● REQUIREMENTS: Within the data below, state how many lines contain the string "picture". Provide the number only.

[Dataset entries]
__________________________________________________

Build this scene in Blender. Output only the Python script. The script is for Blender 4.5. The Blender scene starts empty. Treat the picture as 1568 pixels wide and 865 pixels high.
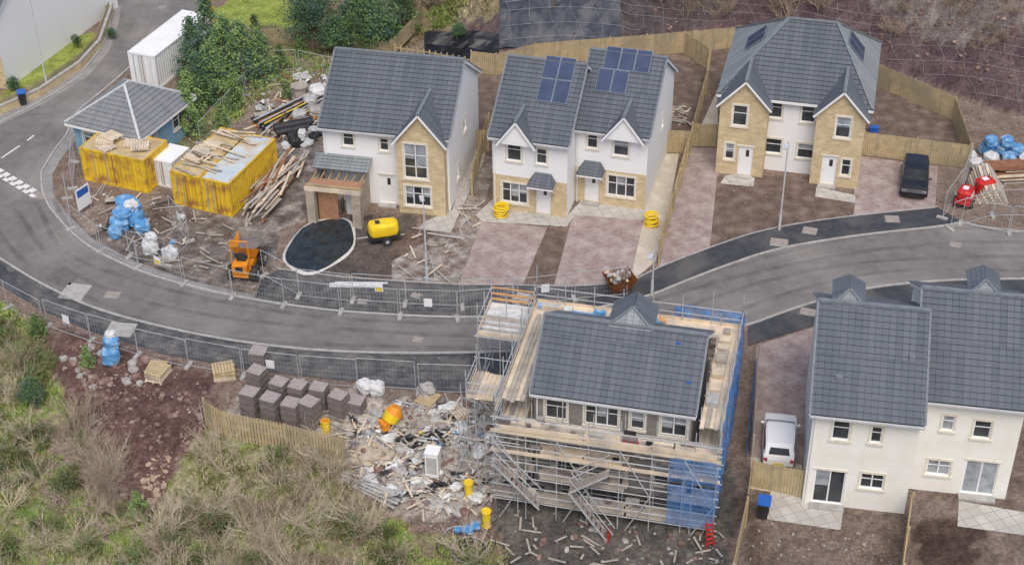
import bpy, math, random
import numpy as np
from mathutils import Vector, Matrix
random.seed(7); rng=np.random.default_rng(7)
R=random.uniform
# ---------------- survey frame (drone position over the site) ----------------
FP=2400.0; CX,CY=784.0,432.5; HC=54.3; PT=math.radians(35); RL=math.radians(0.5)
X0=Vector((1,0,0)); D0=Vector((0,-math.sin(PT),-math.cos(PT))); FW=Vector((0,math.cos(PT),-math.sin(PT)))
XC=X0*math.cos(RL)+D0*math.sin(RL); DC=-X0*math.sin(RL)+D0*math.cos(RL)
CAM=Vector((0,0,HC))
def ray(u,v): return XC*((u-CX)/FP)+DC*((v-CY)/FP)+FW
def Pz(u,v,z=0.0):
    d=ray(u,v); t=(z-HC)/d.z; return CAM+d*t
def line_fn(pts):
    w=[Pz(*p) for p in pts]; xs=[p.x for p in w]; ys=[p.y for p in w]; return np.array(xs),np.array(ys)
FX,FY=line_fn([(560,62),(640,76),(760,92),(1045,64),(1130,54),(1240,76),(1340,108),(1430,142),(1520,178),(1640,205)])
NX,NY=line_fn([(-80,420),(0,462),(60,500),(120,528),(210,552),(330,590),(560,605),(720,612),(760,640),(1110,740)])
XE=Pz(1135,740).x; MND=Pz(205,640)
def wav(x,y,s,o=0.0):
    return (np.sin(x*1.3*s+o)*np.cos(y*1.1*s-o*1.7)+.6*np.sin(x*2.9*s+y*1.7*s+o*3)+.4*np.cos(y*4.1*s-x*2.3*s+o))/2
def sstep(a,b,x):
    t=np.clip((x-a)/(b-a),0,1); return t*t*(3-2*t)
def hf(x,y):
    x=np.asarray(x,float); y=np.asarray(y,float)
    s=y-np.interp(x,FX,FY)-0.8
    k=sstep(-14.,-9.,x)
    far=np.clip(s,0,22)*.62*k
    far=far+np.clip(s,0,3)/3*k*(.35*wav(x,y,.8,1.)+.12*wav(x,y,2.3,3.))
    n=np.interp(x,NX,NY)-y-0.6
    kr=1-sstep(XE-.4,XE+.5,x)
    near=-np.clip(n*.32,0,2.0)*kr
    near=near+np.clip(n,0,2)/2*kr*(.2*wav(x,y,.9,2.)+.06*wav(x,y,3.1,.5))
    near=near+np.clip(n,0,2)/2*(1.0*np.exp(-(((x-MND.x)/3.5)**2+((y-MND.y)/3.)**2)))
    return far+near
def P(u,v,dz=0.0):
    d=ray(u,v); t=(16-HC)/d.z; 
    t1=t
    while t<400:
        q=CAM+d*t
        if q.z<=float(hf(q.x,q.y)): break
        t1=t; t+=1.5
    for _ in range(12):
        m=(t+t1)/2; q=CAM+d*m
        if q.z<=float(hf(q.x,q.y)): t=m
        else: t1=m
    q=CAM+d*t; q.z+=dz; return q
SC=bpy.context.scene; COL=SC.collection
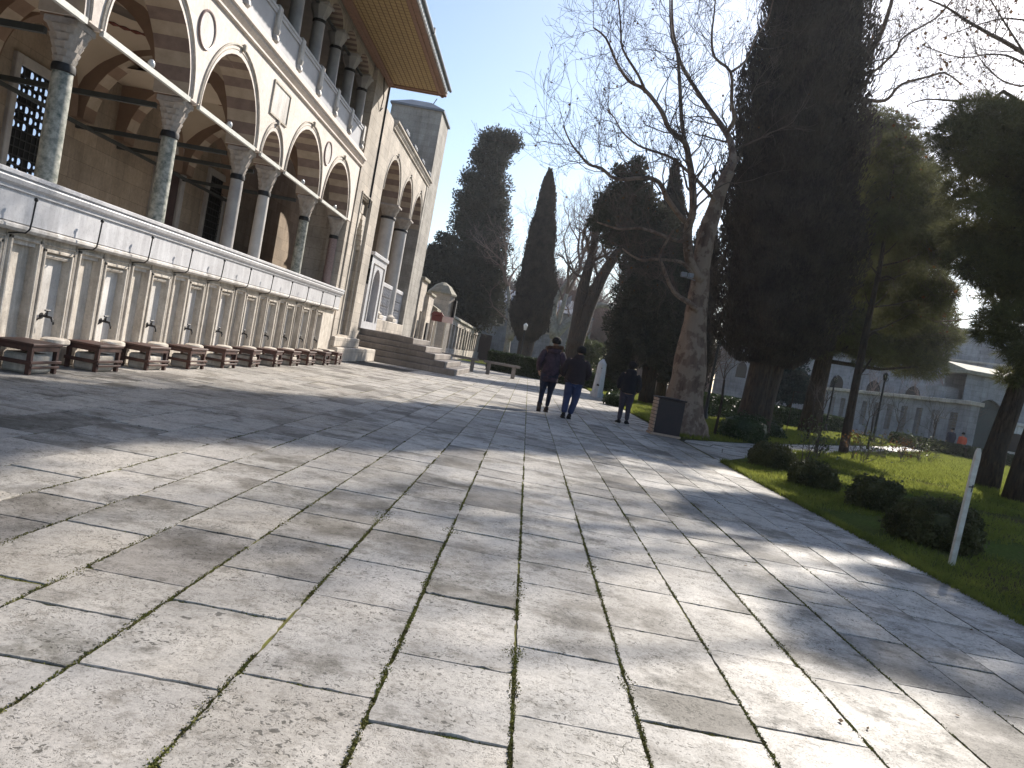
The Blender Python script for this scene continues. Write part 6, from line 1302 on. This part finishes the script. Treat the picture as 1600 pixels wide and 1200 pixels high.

__________________________________________________

● SOLVED PROBLEM: 2